Здесь я приведу лишь одну историю, во многом отражающую всю последующую жизнь с ним. Я была беременна, а значит, ему было два года. К тому моменту он привык, что когда я дома (я работала по сменному графику два — два), то нахожусь в его полном распоряжении и обязана по первому требованию выходить с ним по нужде. Для этого были заготовлены разные виды скулежа: от выдерживаемого мной, хотя и с усилием, до вынуждающего подчиняться немедленно. Так как при нашем с мужем отсутствии на работе, он ни разу не сделал ни одной лужи, то физические возможности терпеть у него присутствовали. Когда я была дома, он требовал прогулки каждые два часа и получал, как вы уже поняли, их в полной мере.

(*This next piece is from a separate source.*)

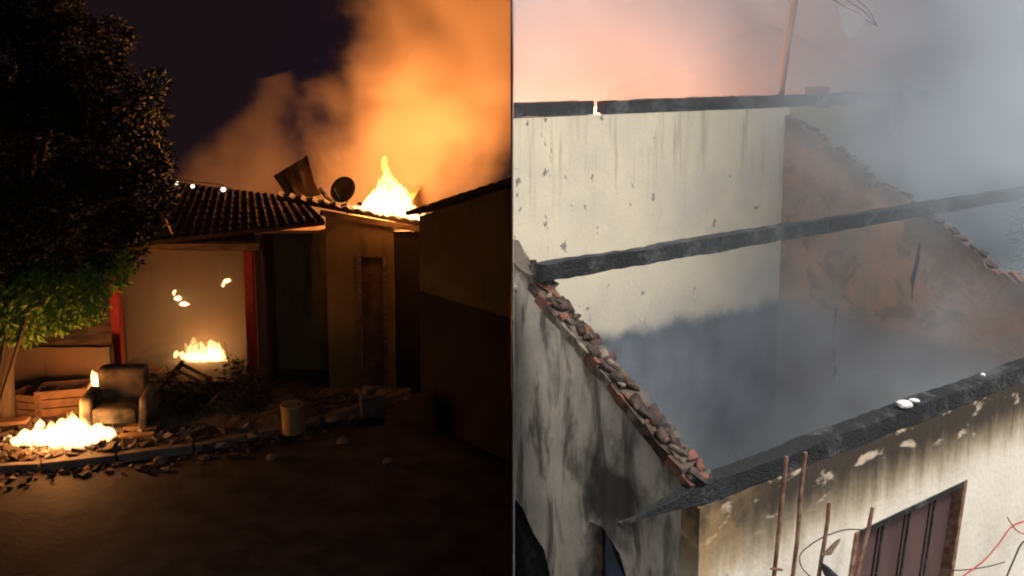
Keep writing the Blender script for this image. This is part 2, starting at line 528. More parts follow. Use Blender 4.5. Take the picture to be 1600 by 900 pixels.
kerb_px = [(-70, 742), (60, 735), (180, 722), (300, 706), (400, 686), (500, 664), (590, 636), (640, 618)]
kerb = [atZ(x, y, .02) for x, y in kerb_px]
bm = bmesh.new()
top = [Vector((p.x, p.y + .14, .10)) for p in kerb]
poly = top + [Vector((-1.4, 22, .10)), Vector((-20, 22, .10)), Vector((-20, top[0].y, .10))]
f = bm.faces.new([bm.verts.new(p) for p in poly])
r = bmesh.ops.extrude_face_region(bm, geom=[f])
for g in r['geom']:
    if isinstance(g, bmesh.types.BMVert): g.co.z = -.015
pav = tag(obj('pavement', bm, M['pavement']), kind='structure')
random.seed(3)
for a, b in zip(kerb, kerb[1:]):
    L = (b - a).length; n = max(1, round(L / .75))
    for i in range(n):
        p, q = a.lerp(b, i / n + .012), a.lerp(b, (i + 1) / n - .012)
        bm = bmesh.new()
        hh = .13 + random.uniform(-.02, .015)
        beam_between(bm, Vector((p.x, p.y + .06, hh / 2 - .01)), Vector((q.x, q.y + .06, hh / 2 - .01 + random.uniform(-.01, .01))), .12, hh, seg=5)
        bevel(bm, .012)
        obj('kerbstone', bm, M['kerb'], pav)

# ================================================================== NIGHT SIDE
# ---- burning house
house = empty('burning_house', (atY(400, 600, 14.6).x, 14.6, 0))
tag(house, 'low burning house with a red-posted porch and flames in its roof', 'house')
bpy.context.view_layer.update()
Hinv = Matrix.Translation(-house.location)
def hobj(name, bm, mat, parent=None, smooth=False):
    if parent is None:
        bm.transform(Hinv); return obj(name, bm, mat, house, smooth)
    bm.transform(Hinv); return obj(name, bm, mat, parent, smooth)
YF = 14.6
xL, xR = atY(186, 600, YF).x, atY(402, 600, YF).x
zT = atY(300, 384, YF).z
# porch: floor, back wall, side walls, ceiling, posts, lintel
bm = bmesh.new(); box(bm, (xL - .25, YF - .35, .08), (xR + .1, 16.3, .30)); bevel(bm, .015); hobj('porch_floor', bm, M['pavement'])
bm = bmesh.new(); box(bm, (xL - .3, 16.3, .08), (xR + .1, 16.45, zT + .5)); subdiv(bm, .5); rough(bm, .012, 2); bw = hobj('porch_back_wall', bm, M['porch_wall'])
bm = bmesh.new(); box(bm, (xL + .12, 16.26, 1.35), (xL + 1.15, 16.297, zT - .1)); bevel(bm, .01); hobj('panel', bm, M['red_band'], bw)
bm = bmesh.new(); box(bm, (xL - .25, 15.2, .08), (xL - .1, 16.3, zT + .4)); hobj('porch_side_wall', bm, M['porch_wall'])
bm = bmesh.new(); box(bm, (xR + .02, YF + .05, .08), (xR + .14, 16.3, zT + .4)); hobj('porch_side_wall', bm, M['porch_wall'])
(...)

А сейчас я ждала ребенка и мне (это не-воз-мож-но!) требовалось его переучить.

В первый год своей жизни, когда он начал уничтожать квартиру, прорыв в новом раскладном кресле нору и разрыв линолеум на кухне, тем самым приведя к «выбирай, или я или он» от мужа, я отвоевала собаку, обещав нанять ему инструктора. У нас не было машины и денег на такси. Не знаю, каким чудом мне удалось договориться с инструктором о выездах на дом. К счастью, рядом с домом был огромный стадион — по совместительству площадка для обучения собак. К его приходу Фокса надо было довести до той степени голода, чтобы он подчинялся. Выпрашивая еду, он использовал свою беспроигрышную систему скуления. Первым сдался муж после нескольких бессонных ночей и совершенно ни к чему не приводящих занятий. Фокс остался дома, идея дрессировки была пересмотрена.

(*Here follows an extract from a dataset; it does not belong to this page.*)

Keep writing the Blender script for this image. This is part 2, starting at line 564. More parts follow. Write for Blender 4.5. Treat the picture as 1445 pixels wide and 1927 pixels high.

Вот эту собаку мне нужно было научить терпеть молча. В его поведении была удивительная особенность: звуки появлялись, стоило мне присесть или прилечь, в общем, начать бездельничать. Когда я спала или была занята делом, он стойко молчал. Помню, стоящую себя у гладильной доски с секундомером. Я десятый, а после — сотый раз переглаживала распашонки, некогда служившие мне самой, изображая деятельность для моей собаки, и ежедневно выходя с ним на прогулку на десять минут позже, чем накануне. Однажды первая прогулка совпала с приходом с работы мужа. Это была победа.

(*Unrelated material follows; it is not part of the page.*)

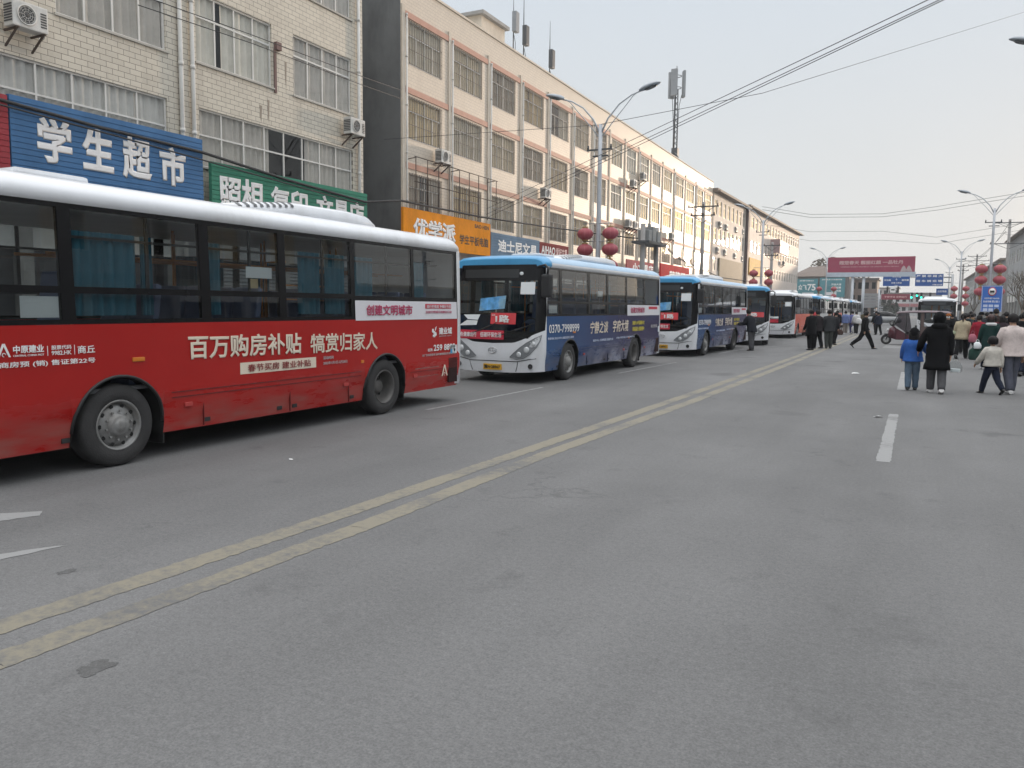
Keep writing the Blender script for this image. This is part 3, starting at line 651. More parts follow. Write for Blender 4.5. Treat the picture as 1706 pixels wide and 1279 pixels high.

Помню, как он встречал меня с роддома, как вылизывал мои пальцы и скакал вокруг меня, словно меня окружила целая орава. Как насторожился, услышав звуки из кроватки. Как визжал и просился туда, страстно желая познакомиться. Как вводила новые правила нахождения его в кровати — в ногах, и помню, что они работали, но разбираю фотографии, и он лежит на подушке прямо рядом с дочерью. Только недавно, уже после его смерти, муж признался, что строго поговорил с псом после появления дочери. Сказал, что если он тронет ее хоть раз, то вылетит отсюда. В этом ли было дело или в чуткости к детям, но к Полине он никогда не прикасался зубами, чего нельзя сказать о ее игрушках: вовремя не убранные были найдены с отверстиями вместо глаз и носов и напоминали персонажей фильмов ужаса.

Подрастая, Полина придумала Этикетку — персонажа, который был точной копией Фокса, но которого она, в отличие от нашего пса дико боялась, наделяя присутствием Этикетки темные комнаты. Наверное, именно так появляется и страх Бабы Яги, как вытесненный ужас матери. Или бабушки. Сейчас она ничего не помнит об Этикетке.

Он прожил непомерно долгую по собачьим меркам, но горько короткую по человеческим, жизнь — 15,5 лет. Он похоронен год назад в февральском лесу, благоухающем ароматом цикламенов, поляны которых растапливают заиндевелый лес после недолговечной кубанской зимы. Теперь там его самая надежная нора.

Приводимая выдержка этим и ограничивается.